2.) The second known child of Merrill and Ella Brazee, Emma (March 1882), 10 April 1901 married Oscar W. Reif (June 1878, Tell City), son of Charels W. and Lillie Seim Reif. Two daughters, Emilia (19 October 1904) and Doris (18 January 1914) apparently did not survive their mother. She died at San Antonio, TX, on 13 May 1954.

3.) Florence Brazee (December 1884) married Barney Simonton; they were residing in Memphis, Tenn., in 1948 and 1954.

4. & 5.) On 19 June 1890 twins were born to Merrill and Ella Brazee. Only Mary E. survived and married a Chaffee; they were residing in Brunswick, Tenn., in 1948 and 1954. Merrill M., the twin son, died before 1900.

The 9th and youngest child of Henry P. and Mary E. Brazee, Samuel Akins, was born 20 April 1854. On 25 December 1879 he married Bessie A. Payne (8 January 1857), daughter of Robert and Nancy Payne, a grocer in Cannelton. She was the first child to be christened in St.
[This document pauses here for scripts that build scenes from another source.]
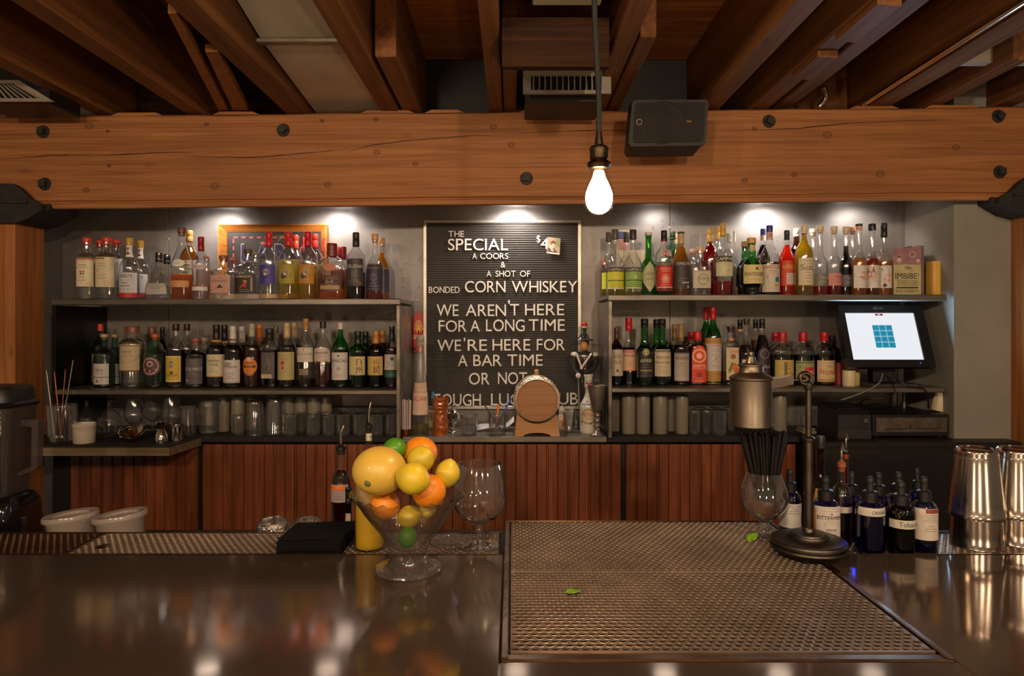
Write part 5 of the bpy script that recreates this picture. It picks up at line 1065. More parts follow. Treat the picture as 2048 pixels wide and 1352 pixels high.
for ln in ([('THE', 897, 928, 462, 473.7)], [('SPECIAL', 896, 1016, 477.5, 500.5)], [('A', 944.8, 953.7, 506.5, 517.8), ('COORS', 960.5, 1016.5, 506.5, 517.8)], [('&', 1001.4, 1010.6, 523.7, 535)],
           [('A', 973.3, 982.6, 541.6, 553.4), ('SHOT', 991, 1031.5, 541.6, 553.4), ('OF', 1040, 1060.5, 541.6, 553.4)], [('BONDED', 857.6, 919.2, 573.7, 585.8), ('CORN', 930, 1011, 562, 584.6), ('WHISKEY', 1023.5, 1154.4, 562, 584.6)],
           [('WE', 873.5, 917, 609, 632), ('AREN', 931.5, 1012, 609, 632), ("'", 1016, 1020.5, 600.5, 608), ('T', 1020, 1038, 608, 631), ('HERE', 1050, 1128.3, 608, 630.4)],
           [('FOR', 877.4, 933.3, 640.8, 663.4), ('A', 941, 959.6, 640.6, 663), ('LONG', 972, 1049.3, 639, 662.4), ('TIME', 1057.5, 1129.5, 638.6, 661.5)],
           [('WE', 874.6, 922, 679.5, 702), ("'", 927.5, 931, 675.5, 683), ('RE', 935.3, 974, 679, 701.5), ('HERE', 985, 1060.5, 678.3, 701), ('FOR', 1073.5, 1130, 678, 700.5)],
           [('A', 916, 935, 710, 732.3), ('BAR', 946.6, 1003.3, 709.5, 732), ('TIME', 1015, 1085.3, 709, 731.3)], [('OR', 938, 979, 745.7, 769), ('NOT', 996, 1054.3, 744.6, 768)],
           [('TOUGH', 865, 961.6, 788, 811.5), ('LUCK', 982, 1062, 787.3, 810.8), ('CLUB', 1076, 1156, 785.6, 809)], [('$', 1073.2, 1080.8, 470.5, 484.5), ('4', 1081, 1097.3, 476.6, 498)]):
    for s, xa, xb, ya, yb_ in ln:
        full = text_geo(s)[2]; ws_ = [text_geo(c)[2] if c != "'" else .3 for c in s]; gap = (full-sum(ws_))/max(1, len(s)-1); x = 0
        for c, w_ in zip(s, ws_):
            b = MB(); k = (xb-xa)/full
            ftext(b, c, xa+x*k, xa+(x+w_)*k, ya, yb_, DL-.004, DL-.0068, 0, .0066); x += w_+gap
            b.build({"'": 'apostrophe', '&': 'ampersand', '$': 'dollar_sign', '4': 'numeral'}.get(c, 'letter'), LET, t)
# the little portrait photograph clipped to the board
t = thing('snapshot', 'small colour portrait snapshot beside the dollar sign on the letter board', 'photograph')
b = MB(); yq = DL-.012; pm_ = [plain((150, 130, 100), .4), plain((214, 160, 136), .4), plain((96, 52, 34), .4), plain((92, 54, 52), .4), plain((206, 190, 180), .4), plain((110, 112, 70), .4)]
def q_(x, y): return (px(x, yq), yq+(y-474)*-.00012, pz(y, yq))
b.add([q_(1095.5, 474), q_(1121, 477), q_(1119, 510), q_(1093, 506.5)]+[(p[0], p[1]+.001, p[2]) for p in (q_(1095.5, 474), q_(1121, 477), q_(1119, 510), q_(1093, 506.5))], [(0, 1, 2, 3), (4, 7, 6, 5)], 0, False)
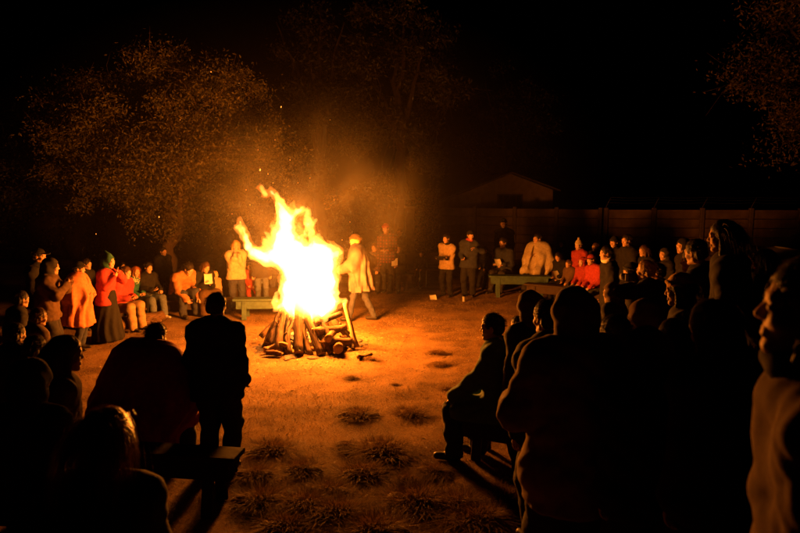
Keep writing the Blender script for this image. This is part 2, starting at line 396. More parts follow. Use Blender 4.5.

Luke's Church at Cannelton shortly after the Episcopal Church assumed ownership of the now historic structure. Bessie Payne was a school-teacher in Cannelton in 1876-77, Bessie Brazee in 1879-80. They had no children, residing on the Brazee estate as farmers. Samuel died 8 July 1933, Bessie on 22 September 1943. Both were buried in Cliff Cemetery.